Now to address the educators reported barriers -
1. Fear of injury. I understand that parents hover over children like never before. But really we can not promote physical activity in preschool for fear of a skinned knee? That too is shameful. One thing mentioned was that playground equipment has so many regulations that it is not challenging for the children (so then why would they get hurt). Not to mention, research has shown children move more with jump ropes and playground balls versus playground equipment.

2. Strong focus on academics - The push for children to learn to read at an early age just keeps getting stronger. Educators may want to slow down and read themselves. Research has shown time and time again, physically active children are smarter! Again, children need to move to learn. The brain body connection is amazing. Exercise gets children's brains ready to learn.

3. Budget constraints - Really? Really? Come on. A playground ball cost $1 maybe $2. Tag costs nothing (oh wait they may skin a knee). So how about duck, duck goose? Simon Says? Mother May I? Last I checked there were very few emergency room visits following these games. Children do not need a ton of space to get exercise. Move furniture to the perimeter of the classroom and you have some space to move around. Geesh, children can move at their little desks if necessary. There are so many physical activity ideas that require little to no equipment therefore cost next to nothing. This "excuse" makes me the most frustrated.

Now here is my humble opinion on why children do not move in the classroom. It is a lot of behavior management. It is easier for teachers to keep children seated than let them move. Teachers have told me that they don't like the kids to move around because it is too hard to get them to settle back down. I always recommend to establish a routine and rules for movement and it usual works. In addition, there is a rough time when you start introducing movement. If children are truly sedentary all day, then you let them move...yes they might go a little crazy. Can you blame them? Once the routine is established of movement time followed by a cool down time to getting children ready to work the behaviors decrease. I can not think of a better way to teach self regulation either - move, calm the body down and be ready to work. Oh yeah, research has also shown time and time again, that children who exhibit good self regulation in the early years are the most successful in life.

We need to get our children moving more from birth through adulthood.

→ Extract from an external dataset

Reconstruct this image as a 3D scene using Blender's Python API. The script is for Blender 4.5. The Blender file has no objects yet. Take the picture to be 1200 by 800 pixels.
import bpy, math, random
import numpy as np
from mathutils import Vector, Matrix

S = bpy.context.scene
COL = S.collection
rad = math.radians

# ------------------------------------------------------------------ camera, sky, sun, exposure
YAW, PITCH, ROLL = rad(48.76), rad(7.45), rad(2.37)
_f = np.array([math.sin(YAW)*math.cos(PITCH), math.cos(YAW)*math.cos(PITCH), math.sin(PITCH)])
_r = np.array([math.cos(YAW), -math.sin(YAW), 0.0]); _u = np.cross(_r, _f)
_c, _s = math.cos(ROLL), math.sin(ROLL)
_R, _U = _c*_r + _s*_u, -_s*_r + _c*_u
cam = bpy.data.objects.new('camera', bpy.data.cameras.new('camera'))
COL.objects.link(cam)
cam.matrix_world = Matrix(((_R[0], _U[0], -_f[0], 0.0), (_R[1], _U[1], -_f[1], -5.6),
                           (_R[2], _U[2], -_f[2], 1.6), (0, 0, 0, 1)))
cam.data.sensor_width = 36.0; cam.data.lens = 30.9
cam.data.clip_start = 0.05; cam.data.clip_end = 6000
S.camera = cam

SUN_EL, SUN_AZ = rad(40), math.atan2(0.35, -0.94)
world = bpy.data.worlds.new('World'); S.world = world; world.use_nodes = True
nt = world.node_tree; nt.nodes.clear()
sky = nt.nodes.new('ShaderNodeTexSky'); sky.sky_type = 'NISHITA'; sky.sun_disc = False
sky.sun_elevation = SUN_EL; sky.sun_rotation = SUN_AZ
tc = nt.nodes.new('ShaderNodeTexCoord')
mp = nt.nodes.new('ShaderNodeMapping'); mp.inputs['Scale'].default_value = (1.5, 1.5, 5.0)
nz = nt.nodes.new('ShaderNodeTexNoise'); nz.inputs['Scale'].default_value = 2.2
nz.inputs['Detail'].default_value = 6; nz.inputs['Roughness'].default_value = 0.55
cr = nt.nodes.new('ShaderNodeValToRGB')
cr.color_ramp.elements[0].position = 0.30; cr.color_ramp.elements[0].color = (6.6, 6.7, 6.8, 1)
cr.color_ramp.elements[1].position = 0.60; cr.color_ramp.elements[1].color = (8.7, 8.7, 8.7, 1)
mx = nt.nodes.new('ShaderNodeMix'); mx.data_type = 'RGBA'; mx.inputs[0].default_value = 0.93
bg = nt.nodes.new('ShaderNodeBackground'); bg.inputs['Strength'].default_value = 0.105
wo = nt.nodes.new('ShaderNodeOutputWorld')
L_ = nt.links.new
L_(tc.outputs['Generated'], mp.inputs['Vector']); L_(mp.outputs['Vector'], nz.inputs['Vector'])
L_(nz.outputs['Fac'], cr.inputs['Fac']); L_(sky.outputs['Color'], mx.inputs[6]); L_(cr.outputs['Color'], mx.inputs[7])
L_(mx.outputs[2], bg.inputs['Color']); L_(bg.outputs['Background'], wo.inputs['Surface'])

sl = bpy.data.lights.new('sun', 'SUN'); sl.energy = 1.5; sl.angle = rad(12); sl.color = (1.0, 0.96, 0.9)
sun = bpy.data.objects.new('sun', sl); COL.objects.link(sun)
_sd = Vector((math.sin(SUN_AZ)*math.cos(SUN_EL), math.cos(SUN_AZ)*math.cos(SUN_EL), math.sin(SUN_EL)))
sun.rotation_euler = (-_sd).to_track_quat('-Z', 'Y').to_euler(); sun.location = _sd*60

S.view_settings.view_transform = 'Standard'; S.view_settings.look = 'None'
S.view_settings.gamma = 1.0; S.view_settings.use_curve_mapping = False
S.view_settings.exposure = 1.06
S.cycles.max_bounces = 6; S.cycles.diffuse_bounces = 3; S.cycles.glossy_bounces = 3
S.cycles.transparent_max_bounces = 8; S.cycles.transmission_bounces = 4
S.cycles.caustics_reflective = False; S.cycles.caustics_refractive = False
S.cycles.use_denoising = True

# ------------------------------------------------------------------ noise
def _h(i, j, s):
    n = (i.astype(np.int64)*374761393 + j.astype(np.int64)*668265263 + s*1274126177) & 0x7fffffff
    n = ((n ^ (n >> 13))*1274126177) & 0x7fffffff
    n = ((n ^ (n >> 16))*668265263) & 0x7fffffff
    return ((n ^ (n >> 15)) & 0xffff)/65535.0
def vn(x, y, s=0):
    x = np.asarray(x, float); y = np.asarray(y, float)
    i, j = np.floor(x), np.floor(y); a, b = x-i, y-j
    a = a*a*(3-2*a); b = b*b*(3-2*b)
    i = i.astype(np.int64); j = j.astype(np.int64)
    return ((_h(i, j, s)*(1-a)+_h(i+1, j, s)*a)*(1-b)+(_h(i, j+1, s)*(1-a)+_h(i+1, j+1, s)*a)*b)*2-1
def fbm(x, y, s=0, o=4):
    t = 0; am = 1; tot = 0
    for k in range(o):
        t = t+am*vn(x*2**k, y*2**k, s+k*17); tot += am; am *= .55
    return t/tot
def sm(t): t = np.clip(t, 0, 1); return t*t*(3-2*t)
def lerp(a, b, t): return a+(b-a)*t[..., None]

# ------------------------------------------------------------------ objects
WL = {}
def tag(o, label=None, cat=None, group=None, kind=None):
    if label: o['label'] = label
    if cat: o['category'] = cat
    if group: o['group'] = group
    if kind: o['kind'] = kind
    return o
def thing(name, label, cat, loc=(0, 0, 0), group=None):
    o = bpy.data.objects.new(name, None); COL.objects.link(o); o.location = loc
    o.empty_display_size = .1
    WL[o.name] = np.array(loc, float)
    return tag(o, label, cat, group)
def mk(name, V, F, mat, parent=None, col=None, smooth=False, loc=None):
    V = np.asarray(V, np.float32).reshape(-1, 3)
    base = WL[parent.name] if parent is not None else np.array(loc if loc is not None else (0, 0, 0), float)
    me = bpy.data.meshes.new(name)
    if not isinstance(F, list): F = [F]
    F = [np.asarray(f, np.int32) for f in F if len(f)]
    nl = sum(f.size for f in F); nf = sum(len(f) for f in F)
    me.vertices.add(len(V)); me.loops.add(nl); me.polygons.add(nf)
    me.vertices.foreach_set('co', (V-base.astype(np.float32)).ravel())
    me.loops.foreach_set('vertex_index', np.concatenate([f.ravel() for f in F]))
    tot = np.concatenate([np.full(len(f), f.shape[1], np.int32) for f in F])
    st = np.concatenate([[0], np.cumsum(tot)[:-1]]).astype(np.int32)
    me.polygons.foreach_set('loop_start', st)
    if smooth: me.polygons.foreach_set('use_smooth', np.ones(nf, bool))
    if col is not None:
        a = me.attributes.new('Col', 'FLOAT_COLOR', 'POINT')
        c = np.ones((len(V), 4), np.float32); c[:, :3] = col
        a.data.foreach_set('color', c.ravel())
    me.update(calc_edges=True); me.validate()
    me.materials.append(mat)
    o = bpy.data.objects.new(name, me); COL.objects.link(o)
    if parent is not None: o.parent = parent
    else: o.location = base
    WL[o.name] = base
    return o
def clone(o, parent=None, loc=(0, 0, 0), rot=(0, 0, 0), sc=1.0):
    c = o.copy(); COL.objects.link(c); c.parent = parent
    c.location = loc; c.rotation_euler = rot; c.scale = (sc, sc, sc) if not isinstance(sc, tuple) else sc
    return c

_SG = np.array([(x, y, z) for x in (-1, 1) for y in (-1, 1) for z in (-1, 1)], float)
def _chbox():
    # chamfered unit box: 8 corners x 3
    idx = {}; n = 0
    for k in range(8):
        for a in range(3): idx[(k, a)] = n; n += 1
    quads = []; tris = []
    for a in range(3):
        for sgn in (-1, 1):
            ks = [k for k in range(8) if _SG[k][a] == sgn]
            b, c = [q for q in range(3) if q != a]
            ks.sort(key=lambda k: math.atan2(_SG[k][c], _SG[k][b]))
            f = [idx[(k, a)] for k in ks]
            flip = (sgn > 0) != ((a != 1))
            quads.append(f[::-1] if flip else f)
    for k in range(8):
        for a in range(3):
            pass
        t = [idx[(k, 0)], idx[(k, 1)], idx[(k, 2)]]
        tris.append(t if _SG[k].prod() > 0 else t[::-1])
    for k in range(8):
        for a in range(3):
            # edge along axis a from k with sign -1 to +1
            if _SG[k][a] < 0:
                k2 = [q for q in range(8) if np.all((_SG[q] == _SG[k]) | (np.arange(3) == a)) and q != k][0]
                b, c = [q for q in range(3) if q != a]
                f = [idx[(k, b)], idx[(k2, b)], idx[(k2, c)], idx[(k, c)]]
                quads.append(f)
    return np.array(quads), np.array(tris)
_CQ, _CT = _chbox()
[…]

Reference: Hellmich, N. Study shows preschoolers spend too much time on sedentary activities. Retrieved from the web on 1/4/2012 at http://yourlife.usatoday.com/parenting-family/story/2012-01-03/Study-shows-preschoolers-spend-too-much-time-on-sedentary-activities/52367890/1?utm_source=dlvr.it&utm_medium=twitter&dlvrit=205764

Monday, January 2, 2012

Block Play with Motorized Toys

Since I have young daughters we have a few Zhu Zhu pets in the house but you could use any motorized animal or car. Set up some blocks on a table or the floor for obstacles that the Zhu Zhu pets have to move around. We played that each person picked a color Zhu Zhu pet and you had to cheer them on while they attempted to get the other side of the table around all the blocks. We set up ours on a train table which was perfect because there is a lip around the edges to keep the motorized toys on the table. If you set it up on the floor you may want to create a border using large blocks or books to keep them in a certain area.

For remote controlled motorized cars, you could set up small blocks as obstacles or targets. Try driving the cars around the block course. Set up the blocks as race tracks for motorized cars to see which lane wins first.